DATA —
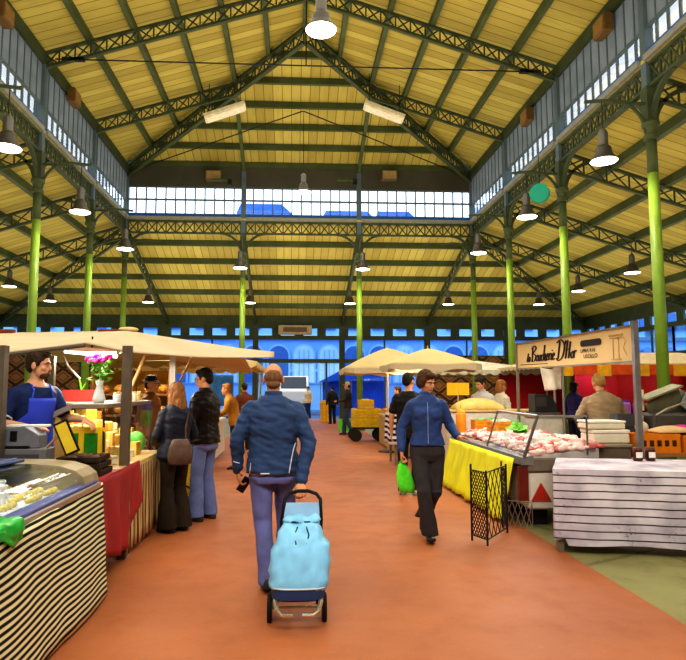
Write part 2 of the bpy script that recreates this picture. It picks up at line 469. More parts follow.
# ------------------------------------------------------------------ clerestory
def girder(a, b, label, n=12):
    a, b = V(a), V(b); t = thing('lattice_girder', label, 'girder', (a + b) / 2, group='cross braced girders below the clerestory')
    mb = MB(); z = V((0, 0, 1)); lattice(mb, a + z * 7.86, b + z * 7.86, a + z * 7.42, b + z * 7.42, n, w=.12, ch=.06, br=.04)
    mb.build('lattice', STEEL_D, t)
    d = (b - a).normalized()
    MB().bar(a + z * 7.97, b + z * 7.97, .3, .12).build('ledge', SILL, t)
bays = [(Y0, 3.3), (3.3, 7.3), (7.3, 11.3), (11.3, 15.3), (15.3, 19.3), (19.3, 23.3)]
_wn = [0]
def clerestory(a, b, lower, upper, n, hi, nrm):
    """one glazed bay from a to b: frame, lower panes, upper panes"""
    _wn[0] += 1; a, b = V(a), V(b); z = V((0, 0, 1)); d = (b - a); nrm = V(nrm)
    o = bpy.data.objects.new('window_%d' % _wn[0], None); COL.objects.link(o); o.location = a; struct(o)
    fr = MB()
    for k in range(n + 1):
        p = a + d * (k / n); fr.bar(p + z * lower[0], p + z * (upper[1]), .045, .05, nrm)
    for zz, h in ((lower[0], .09), ((lower[1] + upper[0]) / 2, .06), (upper[1], .06)):
        fr.bar(a + z * zz, b + z * zz, .06, h)
    fr.build('window_frame', SLATE, o)
    MB().bar(a + z * (lower[0] - .02) - nrm * .05, b + z * (lower[0] - .02) - nrm * .05, .03, .1).build('window_sill', SKYLIT_FR, o)
    g = MB(); g.grid(lambda u, v: a + d * u + z * (lower[0] + (lower[1] - lower[0]) * v) - nrm * .01, 1, 1); g.build('pane', PANE, o)
    g = MB(); g.grid(lambda u, v: a + d * u + z * (upper[0] + (upper[1] - upper[0]) * v) - nrm * .01, 1, 1); g.build('pane', hi, o)
for s, x0, nm in ((-1, XL, 'left'), (1, XR, 'right')):
    for i, (y0, y1) in enumerate(bays):
        clerestory((x0, y0, 0), (x0, y1, 0), (8.12, 8.6), (8.68, 9.7), 11, PANE_HI, (s, 0, 0))
        if i: girder((x0, y0 + .1, 0), (x0, y1 - .1, 0), 'cross braced girder under the %s clerestory, %s bay back' % (nm, ordn(i)))
    trim(MB().bar((x0, Y0, 9.82), (x0, YG, 9.82), .22, .3), STEEL_D)
for i in range(3):
    clerestory((GX[i], YG, 0), (GX[i + 1], YG, 0), (8.13, 8.68), (8.73, 9.2), 12, PANE, (0, 1, 0))
    girder((GX[i] + .1, YG, 0), (GX[i + 1] - .1, YG, 0), 'cross braced girder under the far gable windows, %s bay' % ('left', 'middle', 'right')[i])
struct(MB().bb((XL, YG - .04, 9.22), (XR, YG + .04, 10.0)).build('wall_gable', M('4d4a3c', .7, var=.2, scale=1.0)))

# ------------------------------------------------------------------ outer walls
def brick_mat(ix):
    t = NT('patterned brick'); vec, sp = t.xyz()
    p = t.math('DIVIDE', t.math('ADD', sp[ix], 50), 1.15); q = t.math('DIVIDE', sp[2], .85)
    a = t.math('ABSOLUTE', t.math('SUBTRACT', t.math('FRACT', t.math('ADD', p, q)), .5))
    b = t.math('ABSOLUTE', t.math('SUBTRACT', t.math('FRACT', t.math('ADD', t.math('SUBTRACT', p, q), 40)), .5))
    band = t.math('MINIMUM', a, b)
    dk = t.math('LESS_THAN', band, .1); md = t.math('LESS_THAN', t.math('ABSOLUTE', t.math('SUBTRACT', band, .24)), .035)
    c = t.mix(dk, lin('a8713f'), lin('3f2a1c')); c = t.mix(t.math('MULTIPLY', md, .8), c, lin('4f3320'))
    rows = t.math('LESS_THAN', t.math('FRACT', t.math('DIVIDE', sp[2], .075)), .16)
    c = t.mix(t.math('MULTIPLY', rows, .4), c, lin('b59a72'))
    c = t.mix(t.math('MULTIPLY', t.noise(vec, 6, 3), .3), c, lin('2b1c12'))
    t.col(c); return t.pr(.85, 0, .2)
BRICK_X, BRICK_Y = brick_mat(0), brick_mat(1)
struct(MB().bb((OL, YB, 0), (GX[0] - .1, YB + .25, 3.2)).build('wall_back', BRICK_X))
struct(MB().bb((GX[3] + .1, YB, 0), (OR_, YB + .25, 3.2)).build('wall_back', BRICK_X))
struct(MB().bb((OL - .25, Y0, 0), (OL, YB + .25, 3.0)).build('wall_left', BRICK_Y))
struct(MB().bb((OR_, Y0, 0), (OR_ + .25, YB + .25, 3.0)).build('wall_right', BRICK_Y))
struct(MB().bb((OL, Y0 - .25, 0), (OR_, Y0, 12)).build('wall_front', M('8a7a58', .8)))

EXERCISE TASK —
Copy the material exactly. Do not include the pictures.

ANSWER TO THE PROBLEM —
Write part 2 of the bpy script that recreates this picture. It picks up at line 469. More parts follow.
# ------------------------------------------------------------------ clerestory
def girder(a, b, label, n=12):
    a, b = V(a), V(b); t = thing('lattice_girder', label, 'girder', (a + b) / 2, group='cross braced girders below the clerestory')
    mb = MB(); z = V((0, 0, 1)); lattice(mb, a + z * 7.86, b + z * 7.86, a + z * 7.42, b + z * 7.42, n, w=.12, ch=.06, br=.04)
    mb.build('lattice', STEEL_D, t)
    d = (b - a).normalized()
    MB().bar(a + z * 7.97, b + z * 7.97, .3, .12).build('ledge', SILL, t)
bays = [(Y0, 3.3), (3.3, 7.3), (7.3, 11.3), (11.3, 15.3), (15.3, 19.3), (19.3, 23.3)]
_wn = [0]
def clerestory(a, b, lower, upper, n, hi, nrm):
    """one glazed bay from a to b: frame, lower panes, upper panes"""
    _wn[0] += 1; a, b = V(a), V(b); z = V((0, 0, 1)); d = (b - a); nrm = V(nrm)
    o = bpy.data.objects.new('window_%d' % _wn[0], None); COL.objects.link(o); o.location = a; struct(o)
    fr = MB()
    for k in range(n + 1):
        p = a + d * (k / n); fr.bar(p + z * lower[0], p + z * (upper[1]), .045, .05, nrm)
    for zz, h in ((lower[0], .09), ((lower[1] + upper[0]) / 2, .06), (upper[1], .06)):
        fr.bar(a + z * zz, b + z * zz, .06, h)
    fr.build('window_frame', SLATE, o)
    MB().bar(a + z * (lower[0] - .02) - nrm * .05, b + z * (lower[0] - .02) - nrm * .05, .03, .1).build('window_sill', SKYLIT_FR, o)
    g = MB(); g.grid(lambda u, v: a + d * u + z * (lower[0] + (lower[1] - lower[0]) * v) - nrm * .01, 1, 1); g.build('pane', PANE, o)
    g = MB(); g.grid(lambda u, v: a + d * u + z * (upper[0] + (upper[1] - upper[0]) * v) - nrm * .01, 1, 1); g.build('pane', hi, o)
for s, x0, nm in ((-1, XL, 'left'), (1, XR, 'right')):
    for i, (y0, y1) in enumerate(bays):
        clerestory((x0, y0, 0), (x0, y1, 0), (8.12, 8.6), (8.68, 9.7), 11, PANE_HI, (s, 0, 0))
        if i: girder((x0, y0 + .1, 0), (x0, y1 - .1, 0), 'cross braced girder under the %s clerestory, %s bay back' % (nm, ordn(i)))
    trim(MB().bar((x0, Y0, 9.82), (x0, YG, 9.82), .22, .3), STEEL_D)
for i in range(3):
    clerestory((GX[i], YG, 0), (GX[i + 1], YG, 0), (8.13, 8.68), (8.73, 9.2), 12, PANE, (0, 1, 0))
    girder((GX[i] + .1, YG, 0), (GX[i + 1] - .1, YG, 0), 'cross braced girder under the far gable windows, %s bay' % ('left', 'middle', 'right')[i])
struct(MB().bb((XL, YG - .04, 9.22), (XR, YG + .04, 10.0)).build('wall_gable', M('4d4a3c', .7, var=.2, scale=1.0)))

# ------------------------------------------------------------------ outer walls
def brick_mat(ix):
    t = NT('patterned brick'); vec, sp = t.xyz()
    p = t.math('DIVIDE', t.math('ADD', sp[ix], 50), 1.15); q = t.math('DIVIDE', sp[2], .85)
    a = t.math('ABSOLUTE', t.math('SUBTRACT', t.math('FRACT', t.math('ADD', p, q)), .5))
    b = t.math('ABSOLUTE', t.math('SUBTRACT', t.math('FRACT', t.math('ADD', t.math('SUBTRACT', p, q), 40)), .5))
    band = t.math('MINIMUM', a, b)
    dk = t.math('LESS_THAN', band, .1); md = t.math('LESS_THAN', t.math('ABSOLUTE', t.math('SUBTRACT', band, .24)), .035)
    c = t.mix(dk, lin('a8713f'), lin('3f2a1c')); c = t.mix(t.math('MULTIPLY', md, .8), c, lin('4f3320'))
    rows = t.math('LESS_THAN', t.math('FRACT', t.math('DIVIDE', sp[2], .075)), .16)
    c = t.mix(t.math('MULTIPLY', rows, .4), c, lin('b59a72'))
    c = t.mix(t.math('MULTIPLY', t.noise(vec, 6, 3), .3), c, lin('2b1c12'))
    t.col(c); return t.pr(.85, 0, .2)
BRICK_X, BRICK_Y = brick_mat(0), brick_mat(1)
struct(MB().bb((OL, YB, 0), (GX[0] - .1, YB + .25, 3.2)).build('wall_back', BRICK_X))
struct(MB().bb((GX[3] + .1, YB, 0), (OR_, YB + .25, 3.2)).build('wall_back', BRICK_X))
struct(MB().bb((OL - .25, Y0, 0), (OL, YB + .25, 3.0)).build('wall_left', BRICK_Y))
struct(MB().bb((OR_, Y0, 0), (OR_ + .25, YB + .25, 3.0)).build('wall_right', BRICK_Y))
struct(MB().bb((OL, Y0 - .25, 0), (OR_, Y0, 12)).build('wall_front', M('8a7a58', .8)))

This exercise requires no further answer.